» 3D scene scripts:
-.-.-
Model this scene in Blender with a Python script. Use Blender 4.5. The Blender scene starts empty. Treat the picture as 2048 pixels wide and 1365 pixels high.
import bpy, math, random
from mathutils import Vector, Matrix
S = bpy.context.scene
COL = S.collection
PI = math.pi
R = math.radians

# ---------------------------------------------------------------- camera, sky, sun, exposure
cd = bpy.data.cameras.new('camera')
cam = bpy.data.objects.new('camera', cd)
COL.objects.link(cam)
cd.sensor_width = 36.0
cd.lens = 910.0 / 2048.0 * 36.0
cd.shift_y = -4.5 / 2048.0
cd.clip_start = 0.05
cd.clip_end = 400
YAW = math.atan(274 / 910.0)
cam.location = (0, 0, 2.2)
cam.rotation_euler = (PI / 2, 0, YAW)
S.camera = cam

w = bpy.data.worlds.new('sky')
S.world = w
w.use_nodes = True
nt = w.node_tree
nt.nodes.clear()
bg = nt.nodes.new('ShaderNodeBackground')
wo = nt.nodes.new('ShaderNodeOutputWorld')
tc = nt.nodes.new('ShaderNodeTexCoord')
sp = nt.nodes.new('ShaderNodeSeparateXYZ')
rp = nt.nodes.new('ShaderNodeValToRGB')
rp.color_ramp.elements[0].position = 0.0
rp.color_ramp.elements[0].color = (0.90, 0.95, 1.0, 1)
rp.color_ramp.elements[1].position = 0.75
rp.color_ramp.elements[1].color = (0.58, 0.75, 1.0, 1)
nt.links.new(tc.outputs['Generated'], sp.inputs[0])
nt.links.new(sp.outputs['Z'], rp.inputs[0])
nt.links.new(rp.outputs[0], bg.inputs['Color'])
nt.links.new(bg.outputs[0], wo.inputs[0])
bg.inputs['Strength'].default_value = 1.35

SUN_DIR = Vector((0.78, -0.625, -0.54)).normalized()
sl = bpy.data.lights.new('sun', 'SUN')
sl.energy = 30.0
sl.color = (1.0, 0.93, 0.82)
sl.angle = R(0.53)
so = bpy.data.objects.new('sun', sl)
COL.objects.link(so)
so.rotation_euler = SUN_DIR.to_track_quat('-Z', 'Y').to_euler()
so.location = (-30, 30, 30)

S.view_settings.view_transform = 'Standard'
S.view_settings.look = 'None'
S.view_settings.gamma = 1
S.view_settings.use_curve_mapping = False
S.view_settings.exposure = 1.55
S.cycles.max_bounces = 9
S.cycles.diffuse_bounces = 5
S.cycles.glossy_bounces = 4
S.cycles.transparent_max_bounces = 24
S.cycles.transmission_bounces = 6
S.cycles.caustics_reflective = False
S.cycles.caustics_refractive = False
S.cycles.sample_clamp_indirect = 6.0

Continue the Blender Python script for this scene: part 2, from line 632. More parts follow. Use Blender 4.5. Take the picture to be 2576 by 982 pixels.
-.-.-
» What you will do: Copy out the whole listing, exactly as written.

» Response below:
Model this scene in Blender with a Python script. Use Blender 4.5. The Blender scene starts empty. Treat the picture as 2048 pixels wide and 1365 pixels high.
import bpy, math, random
from mathutils import Vector, Matrix
S = bpy.context.scene
COL = S.collection
PI = math.pi
R = math.radians

# ---------------------------------------------------------------- camera, sky, sun, exposure
cd = bpy.data.cameras.new('camera')
cam = bpy.data.objects.new('camera', cd)
COL.objects.link(cam)
cd.sensor_width = 36.0
cd.lens = 910.0 / 2048.0 * 36.0
cd.shift_y = -4.5 / 2048.0
cd.clip_start = 0.05
cd.clip_end = 400
YAW = math.atan(274 / 910.0)
cam.location = (0, 0, 2.2)
cam.rotation_euler = (PI / 2, 0, YAW)
S.camera = cam

w = bpy.data.worlds.new('sky')
S.world = w
w.use_nodes = True
nt = w.node_tree
nt.nodes.clear()
bg = nt.nodes.new('ShaderNodeBackground')
wo = nt.nodes.new('ShaderNodeOutputWorld')
tc = nt.nodes.new('ShaderNodeTexCoord')
sp = nt.nodes.new('ShaderNodeSeparateXYZ')
rp = nt.nodes.new('ShaderNodeValToRGB')
rp.color_ramp.elements[0].position = 0.0
rp.color_ramp.elements[0].color = (0.90, 0.95, 1.0, 1)
rp.color_ramp.elements[1].position = 0.75
rp.color_ramp.elements[1].color = (0.58, 0.75, 1.0, 1)
nt.links.new(tc.outputs['Generated'], sp.inputs[0])
nt.links.new(sp.outputs['Z'], rp.inputs[0])
nt.links.new(rp.outputs[0], bg.inputs['Color'])
nt.links.new(bg.outputs[0], wo.inputs[0])
bg.inputs['Strength'].default_value = 1.35

SUN_DIR = Vector((0.78, -0.625, -0.54)).normalized()
sl = bpy.data.lights.new('sun', 'SUN')
sl.energy = 30.0
sl.color = (1.0, 0.93, 0.82)
sl.angle = R(0.53)
so = bpy.data.objects.new('sun', sl)
COL.objects.link(so)
so.rotation_euler = SUN_DIR.to_track_quat('-Z', 'Y').to_euler()
so.location = (-30, 30, 30)

S.view_settings.view_transform = 'Standard'
S.view_settings.look = 'None'
S.view_settings.gamma = 1
S.view_settings.use_curve_mapping = False
S.view_settings.exposure = 1.55
S.cycles.max_bounces = 9
S.cycles.diffuse_bounces = 5
S.cycles.glossy_bounces = 4
S.cycles.transparent_max_bounces = 24
S.cycles.transmission_bounces = 6
S.cycles.caustics_reflective = False
S.cycles.caustics_refractive = False
S.cycles.sample_clamp_indirect = 6.0

Continue the Blender Python script for this scene: part 2, from line 632. More parts follow. Use Blender 4.5. Take the picture to be 2576 by 982 pixels.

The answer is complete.